In caso di estensione dell’attuale ambito applicativo della risoluzione anche alle banche di minori dimensioni del bail-in, potrebbe comportare elevate probabilità di perdite per i depositanti. L’osservanza dei principi di uguaglianza sostanziale e di proporzionalità impone dunque di adottare soluzioni adeguate e coerenti con le caratteristiche di tali intermediari, evitando l’estensione acritica dei modelli già in uso per gli enti maggiori, tenendo contro da un canto, della vitalità e della solidità dei 3768 sportelli che possono essere considerati un vero e proprio sistema creditizio a se stante; dall’altro, dell'essenziale funzione di sostegno allo sviluppo economico, soprattutto della piccola e media impresa, svolta a livello locale, senza tralasciare di tutelare il risparmio che si produce sul territorio.

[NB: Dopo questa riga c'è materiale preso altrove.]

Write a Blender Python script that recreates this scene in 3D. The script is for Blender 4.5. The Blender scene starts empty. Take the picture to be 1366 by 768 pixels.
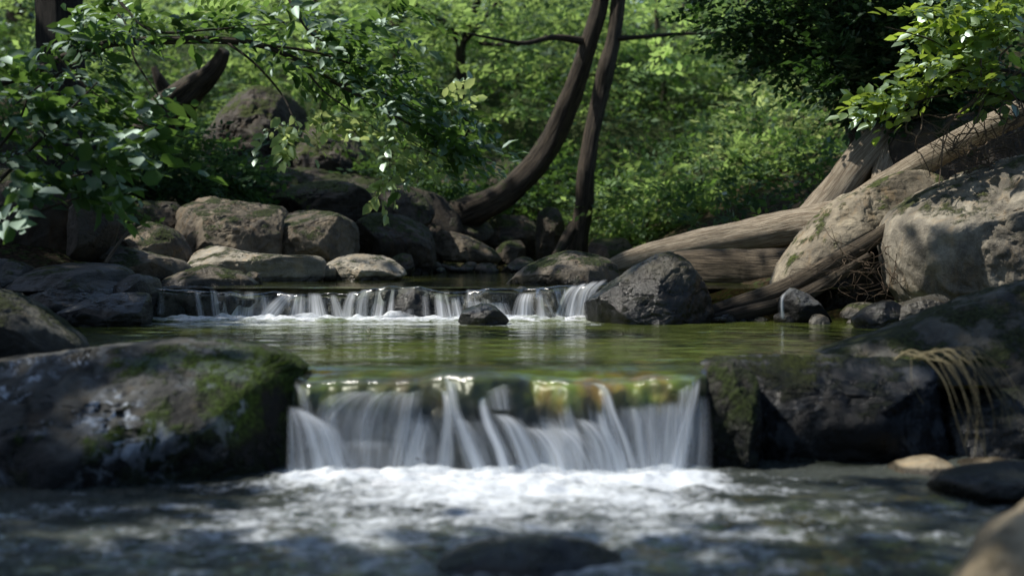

Del resto, guardando i dati del settore delle Banche di credito cooperativo, per le quali viene presentato annualmente un bilancio sociale e di missione a livello consolidato, si è sempre evidenziato il contributo offerto da tali istituzioni alla crescita civile e sociale delle comunità locali, anche attraverso una particolare attenzione al terzo settore, quello che è stato definito il “valore aggiunto” che le Banche di credito cooperativo, le antiche e gloriose Cra (Casse rurali e artigiane, che sorsero dopo la promulgazione della Enciclica “Rerum Novarum” di Leone XIII), sono in grado di produrre nella loro azione di “banche locali”.

È quanto mai opportuno perciò sottolineare questa missione naturale e questa potenzialità, in una fase che vede profilarsi all’orizzonte fenomeni di razionamento del credito alla media e piccola impresa, con conseguenze negative sulla struttura produttiva e sull’occupazione, e quindi sulla situazione economico-sociale del Paese.